An American Father

By Paul Eschbach
Why speak up now? After Charlottesville, I was hurt and angry with our country. I sat up sick, reminded of how ugly we could be as a nation. Maybe if I had spoken up then, there would be one less hurt now.
Racism is a part of the man I am today. Many of you have heard what slurs I was called throughout my life so I won’t repeat them. For whatever reason everywhere I've lived I was viewed as an unknown, an outsider, and someone to fear or hate. I too acted out and was an ignorant child, as my father has reminded me and was quick to correct when he heard an unforgivable outburst. When a classmate opened my front door and screamed a slur at my mother I was filled with rage but my mother was the first to teach me not to let them win by engaging. The hurt I felt I gave back. I wanted so bad to be on a side, wanted to belong. Thankfully I had a few close friends that accepted who I was. I remember thinking about what would happen when I had children and what they would have to face. Hoping that they would never have to feel what I felt. Kitchens were an equalizer for me. It didn’t matter where I was from or who I was, all that mattered was how I put the plate in the window. I thrived on being told I wasn’t fast enough, good enough, or my station wasn’t clean enough. I was used to "you don’t belong." It was all fuel.

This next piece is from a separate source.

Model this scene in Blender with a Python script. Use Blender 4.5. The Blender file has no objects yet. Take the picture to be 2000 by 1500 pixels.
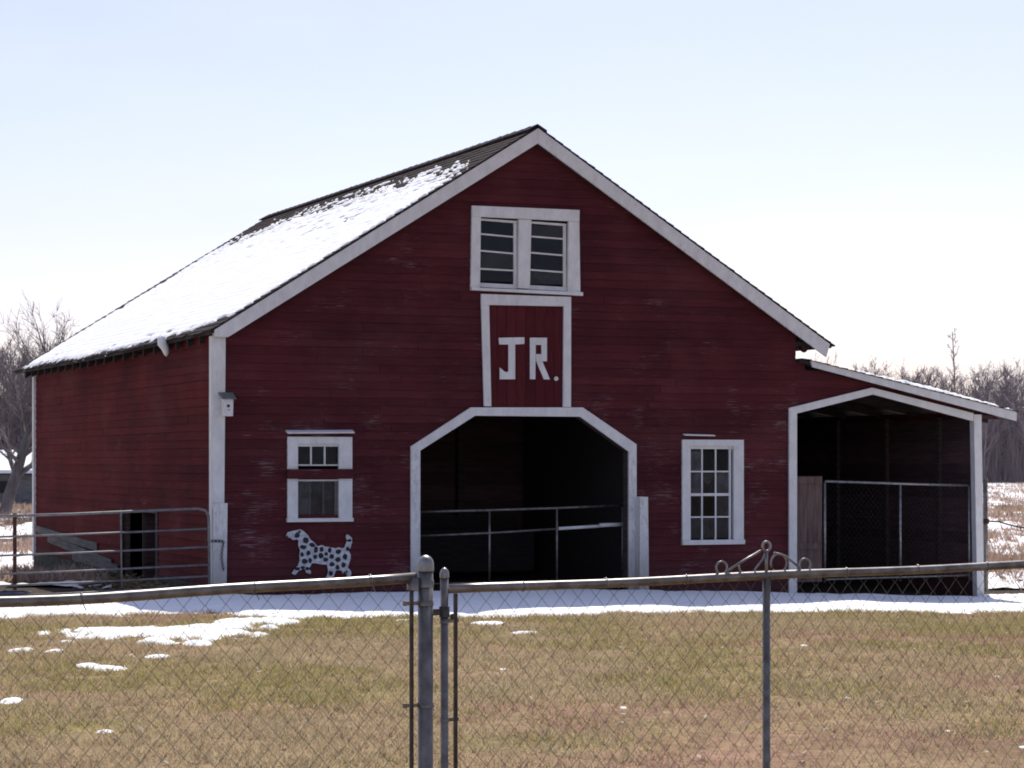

Friends laugh now when I tell them of my past and say "Paul you’re white." I'm not, I’m Paul, son to a mother from Guam and whose ethnic background is deeper than just Pacific Islander. I'm a son to a father who is white but has never taught me color and only ever tolerated tolerance. I'm an uncle to two nephews with Egyptian ancestry. I'm a husband to a woman with Jewish blood. I'm a father to a little girl who will now carry this burden in America. I’ll do my best to raise her to love and treat everyone with respect, like my parents tried to do with me. I’ll do my best to snuff it out if she brings it home and to teach her to be proud of who she is.
As a founder of Betera, I will bring these values with us as we grow. Our future as a nation depends on how we carry ourselves every day and what we tolerate and teach in our homes and communities. We are a country that welcomes the tired, the poor, and the huddled masses, but Xenophobia and Racism have prevented us from being a safe space for all. We can and should be better.
Paul Eschbach is one Betera’s founders. He lives with his family in Larkspur, CA.